Your question makes me think of two things: First, the way the 1990s, the decade when sex-positivity really came into its own, saw a really large surge in diverse publishing about sex. Even before the Internet was a Big Thing, lots of books and zines were being created; now, of course, it’s more likely to be blogs and websites. When GV got its start in the 1970s there were fewer than a dozen books on the shelf;  publishing about sex was just exponential.

The other thing: When I began, there were two main ways to be a sex educator: You could do it from a health perspective (Planned Parenthood or HIV education, for instance), or it could be more academic, like college sex ed or sexuality studies (and there wasn’t a ton of the latter yet). The people who emerged from sexuality community to teach were mostly just showing up, though Betty Dodson had been doing it for 20 years already, and a few people from the BDSM community for nearly that long (Patrick Califia, for instance). But the many “sexperts” who have come on the scene were only just emerging, and Robert and I were among early traveling sex educators who’d teach a class pretty much anywhere, from a bookstore to a bar. There are many, many more such people now, and young people decide they want to pursue this as a career much earlier than most anyone in my cohort knew that might be a possibility.

9.       Of all the places that you could be, what keeps you with Good Vibrations?

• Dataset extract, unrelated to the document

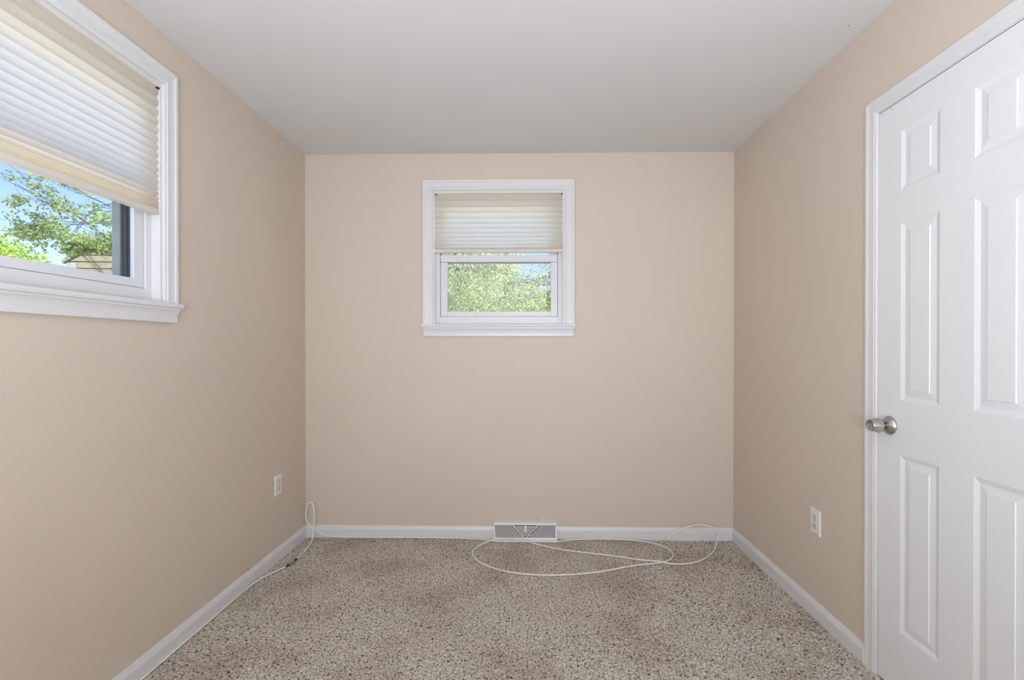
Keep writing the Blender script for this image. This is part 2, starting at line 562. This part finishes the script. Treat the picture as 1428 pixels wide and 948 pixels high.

I love the history of this place, the role it has played in the women’s sexuality and sex-positive movements, the amazing people I’ve met and worked with—it feels like I have such significant roots here that if I tried to go someplace else, it would be like uprooting a plant! Good Vibrations has been a supportive home for me, and I hope I have had a role helping to grow it in return.   I have such significant roots here that if I tried to go someplace else, it would be like uprooting a plant! Good Vibrations has been a supportive home for me, and I hope I have had a role helping to grow it in return.